If you need low round trip latency for monitoring through a DAW then RME do the business. Their driver and firmware support and installation (different firmware depending whether you're using Mac or PC) to date is amongst the best, if not the best. It works fine off USB2, USB3, Firewire 400 and connected to Thunderbolt 2 via a firewire adaptor cable.
I've used my UFX for field recording at a friend's house armed with the UFX, a 32GB USB stick and an iPad to run RME's iOS version of totalmix. Very straightforward to do.
As for audio quality, the fact is that the mid-price interfaces from Roland, Focusrite, almost anyone, nowadays are all pretty good. Particular AD/DA chips are often used by several manufacturers in products in different price brackets. For example the UFX uses the same DA chip as a less expensive Presonus interface. The difference with the "higher end" tends to be in the drivers and the analogue components, power filtering etc. Also microphone pres and background noise levels come into it.
There's a law of diminishing returns with interfaces like there is with anything else, so once you get beyond a certain point you have to spend quite a bit more to get increasingly less noticable improvement in audio quality. Quite where that point is is debatable of course. I wouldn't get too hung up over 3dB difference in dynamic range though, at least not when you're looking at ranges of over 110-115dB. In the real world that's not very relevant.

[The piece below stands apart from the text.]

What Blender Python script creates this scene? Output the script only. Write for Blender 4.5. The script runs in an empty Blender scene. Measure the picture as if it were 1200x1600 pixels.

If it helps the RME mic pres are quieter than my Focusrite octopre pres, and I think they sound a little fuller, but it's not the kind of difference that makes you sit up and take notice.
I went with RME primarily for the number of inputs and the very low latency drivers. I also considered MOTU but at the time RME struck me as the better option for me. It helped that RME were quick at answering a couple of questions I had and at the time there were some doubts about MOTU's USB performance compared to firewire and I didn't want to have to mess around with firewire on a Windows 8+ PC.
I have a MOTU microlite MIDI interface that works so well I can forget it even exists, which is more than I can say for M-Audio :-/
Both RME and MOTU are reputable, well established and highly regarded and in the music/audio business that says something. In car terms deciding between them (and Apogee if you're Mac only) is a bit like deciding between buying a new Ford Mustang and a Jaguar. The basics are solid in both so it comes down to the little differences and what matters to one person might not matter so much to another.